▶ _Task to carry out_: Beginning with the first line below, please repeat the material exactly, ending with the line that includes "PI = math.pi".

★ ★ ★ ★ ★ ★ ★

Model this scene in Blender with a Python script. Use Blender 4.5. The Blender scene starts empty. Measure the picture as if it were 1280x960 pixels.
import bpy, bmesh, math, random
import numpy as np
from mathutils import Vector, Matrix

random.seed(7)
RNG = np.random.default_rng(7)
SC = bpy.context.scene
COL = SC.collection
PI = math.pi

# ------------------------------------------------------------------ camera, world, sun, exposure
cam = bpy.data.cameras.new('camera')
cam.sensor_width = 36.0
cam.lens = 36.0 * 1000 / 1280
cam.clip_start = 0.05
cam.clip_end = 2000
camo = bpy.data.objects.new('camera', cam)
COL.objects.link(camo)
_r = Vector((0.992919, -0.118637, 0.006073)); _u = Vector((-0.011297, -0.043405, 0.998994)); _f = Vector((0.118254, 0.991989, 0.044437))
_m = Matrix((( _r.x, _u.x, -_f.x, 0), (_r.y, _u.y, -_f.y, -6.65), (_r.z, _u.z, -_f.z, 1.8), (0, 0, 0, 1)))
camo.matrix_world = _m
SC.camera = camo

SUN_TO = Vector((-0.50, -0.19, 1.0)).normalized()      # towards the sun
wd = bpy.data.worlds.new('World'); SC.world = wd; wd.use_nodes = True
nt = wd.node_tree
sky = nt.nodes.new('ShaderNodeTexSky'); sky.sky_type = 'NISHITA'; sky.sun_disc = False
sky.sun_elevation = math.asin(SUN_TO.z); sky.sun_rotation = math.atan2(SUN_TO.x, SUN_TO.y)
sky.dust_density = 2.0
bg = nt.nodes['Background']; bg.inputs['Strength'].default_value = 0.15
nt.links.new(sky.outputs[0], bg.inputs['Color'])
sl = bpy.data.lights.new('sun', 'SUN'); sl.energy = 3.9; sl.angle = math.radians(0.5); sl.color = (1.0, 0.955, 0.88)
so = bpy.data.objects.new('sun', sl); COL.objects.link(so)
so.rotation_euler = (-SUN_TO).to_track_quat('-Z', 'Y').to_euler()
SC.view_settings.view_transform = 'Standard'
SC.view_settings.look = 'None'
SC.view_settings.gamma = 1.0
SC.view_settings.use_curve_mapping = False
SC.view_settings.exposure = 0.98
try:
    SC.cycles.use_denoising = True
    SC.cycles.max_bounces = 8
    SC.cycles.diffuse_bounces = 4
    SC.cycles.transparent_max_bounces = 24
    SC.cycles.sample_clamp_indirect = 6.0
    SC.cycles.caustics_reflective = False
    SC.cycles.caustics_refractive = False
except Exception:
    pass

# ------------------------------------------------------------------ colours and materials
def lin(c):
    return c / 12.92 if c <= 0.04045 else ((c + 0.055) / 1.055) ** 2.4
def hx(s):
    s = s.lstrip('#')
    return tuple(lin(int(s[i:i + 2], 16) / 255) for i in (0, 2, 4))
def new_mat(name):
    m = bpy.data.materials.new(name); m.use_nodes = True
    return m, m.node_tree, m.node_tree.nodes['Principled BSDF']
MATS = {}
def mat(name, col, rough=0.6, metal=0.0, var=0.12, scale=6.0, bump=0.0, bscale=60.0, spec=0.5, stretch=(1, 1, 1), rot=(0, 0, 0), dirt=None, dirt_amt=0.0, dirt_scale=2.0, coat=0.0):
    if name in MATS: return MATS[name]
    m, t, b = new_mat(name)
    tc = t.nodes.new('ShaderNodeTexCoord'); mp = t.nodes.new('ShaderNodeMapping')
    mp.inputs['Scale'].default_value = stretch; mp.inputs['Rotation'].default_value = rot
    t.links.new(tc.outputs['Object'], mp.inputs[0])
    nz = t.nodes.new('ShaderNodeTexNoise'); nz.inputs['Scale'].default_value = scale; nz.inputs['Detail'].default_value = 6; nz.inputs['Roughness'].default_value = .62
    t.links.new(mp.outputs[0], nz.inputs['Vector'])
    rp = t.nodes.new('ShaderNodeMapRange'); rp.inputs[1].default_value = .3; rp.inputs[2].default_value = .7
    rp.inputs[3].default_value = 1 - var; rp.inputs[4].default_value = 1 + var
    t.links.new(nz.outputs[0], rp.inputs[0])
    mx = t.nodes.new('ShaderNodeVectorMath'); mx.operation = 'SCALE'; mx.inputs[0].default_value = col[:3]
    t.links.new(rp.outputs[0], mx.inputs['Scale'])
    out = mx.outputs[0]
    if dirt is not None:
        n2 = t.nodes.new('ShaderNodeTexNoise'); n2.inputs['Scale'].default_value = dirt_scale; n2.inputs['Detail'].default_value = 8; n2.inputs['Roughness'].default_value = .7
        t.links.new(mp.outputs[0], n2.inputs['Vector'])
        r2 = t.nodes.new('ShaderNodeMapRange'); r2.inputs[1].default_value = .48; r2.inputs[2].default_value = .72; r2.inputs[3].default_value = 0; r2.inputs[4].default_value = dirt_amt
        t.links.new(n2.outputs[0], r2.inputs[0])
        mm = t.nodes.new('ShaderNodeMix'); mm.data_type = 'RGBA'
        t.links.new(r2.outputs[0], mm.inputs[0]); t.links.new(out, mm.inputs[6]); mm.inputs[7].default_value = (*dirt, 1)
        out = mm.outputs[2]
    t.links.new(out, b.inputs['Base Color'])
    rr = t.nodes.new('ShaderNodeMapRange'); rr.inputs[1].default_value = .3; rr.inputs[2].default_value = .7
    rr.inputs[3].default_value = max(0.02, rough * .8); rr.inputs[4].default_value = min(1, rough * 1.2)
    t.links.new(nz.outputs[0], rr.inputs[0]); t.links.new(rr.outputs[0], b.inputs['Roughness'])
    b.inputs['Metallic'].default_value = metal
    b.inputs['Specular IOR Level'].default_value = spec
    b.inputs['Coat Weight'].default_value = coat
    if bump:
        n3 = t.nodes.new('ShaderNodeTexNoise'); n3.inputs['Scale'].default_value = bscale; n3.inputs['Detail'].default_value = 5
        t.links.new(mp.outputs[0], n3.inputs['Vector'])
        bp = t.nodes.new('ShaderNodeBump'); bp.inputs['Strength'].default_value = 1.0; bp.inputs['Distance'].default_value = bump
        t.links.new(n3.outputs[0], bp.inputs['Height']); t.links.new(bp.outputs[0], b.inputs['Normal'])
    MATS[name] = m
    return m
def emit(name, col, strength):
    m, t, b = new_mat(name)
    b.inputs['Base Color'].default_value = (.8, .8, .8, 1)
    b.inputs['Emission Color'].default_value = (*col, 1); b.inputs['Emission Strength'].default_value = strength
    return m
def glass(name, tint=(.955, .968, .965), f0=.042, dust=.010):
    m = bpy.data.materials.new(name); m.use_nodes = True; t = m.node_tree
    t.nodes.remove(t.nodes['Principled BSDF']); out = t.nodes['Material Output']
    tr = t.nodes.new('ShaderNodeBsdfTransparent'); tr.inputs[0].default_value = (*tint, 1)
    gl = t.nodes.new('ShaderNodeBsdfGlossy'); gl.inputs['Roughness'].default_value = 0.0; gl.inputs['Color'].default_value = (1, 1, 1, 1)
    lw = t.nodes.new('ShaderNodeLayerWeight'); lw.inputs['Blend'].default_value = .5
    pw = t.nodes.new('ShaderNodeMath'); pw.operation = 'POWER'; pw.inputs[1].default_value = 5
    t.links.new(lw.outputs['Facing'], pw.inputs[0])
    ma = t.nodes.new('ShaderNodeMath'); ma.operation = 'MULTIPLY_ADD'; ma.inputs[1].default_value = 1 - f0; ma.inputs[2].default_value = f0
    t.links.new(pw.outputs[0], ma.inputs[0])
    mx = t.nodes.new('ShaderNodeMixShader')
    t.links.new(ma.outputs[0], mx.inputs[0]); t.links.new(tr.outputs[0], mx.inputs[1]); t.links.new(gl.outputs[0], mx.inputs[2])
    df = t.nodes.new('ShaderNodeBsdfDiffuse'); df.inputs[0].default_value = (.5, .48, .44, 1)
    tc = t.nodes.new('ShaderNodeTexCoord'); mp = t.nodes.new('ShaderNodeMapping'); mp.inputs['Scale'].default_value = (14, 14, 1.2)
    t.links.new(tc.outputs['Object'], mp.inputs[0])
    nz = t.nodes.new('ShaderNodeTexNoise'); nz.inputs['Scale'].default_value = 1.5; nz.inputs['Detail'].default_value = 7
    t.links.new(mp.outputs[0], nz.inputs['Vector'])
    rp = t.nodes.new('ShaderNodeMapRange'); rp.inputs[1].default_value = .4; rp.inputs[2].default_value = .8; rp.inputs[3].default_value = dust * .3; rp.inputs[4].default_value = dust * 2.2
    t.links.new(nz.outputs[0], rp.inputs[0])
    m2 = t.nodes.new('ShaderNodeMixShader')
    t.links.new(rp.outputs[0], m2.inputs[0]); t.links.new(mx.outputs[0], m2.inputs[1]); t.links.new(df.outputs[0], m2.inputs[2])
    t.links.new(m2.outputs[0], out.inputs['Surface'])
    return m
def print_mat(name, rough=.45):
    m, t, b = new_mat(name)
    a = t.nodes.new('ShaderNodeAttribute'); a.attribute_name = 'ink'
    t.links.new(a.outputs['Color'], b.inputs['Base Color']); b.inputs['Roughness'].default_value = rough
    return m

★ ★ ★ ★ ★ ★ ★

▶ _Solution for this exercise_:
Model this scene in Blender with a Python script. Use Blender 4.5. The Blender scene starts empty. Measure the picture as if it were 1280x960 pixels.
import bpy, bmesh, math, random
import numpy as np
from mathutils import Vector, Matrix

random.seed(7)
RNG = np.random.default_rng(7)
SC = bpy.context.scene
COL = SC.collection
PI = math.pi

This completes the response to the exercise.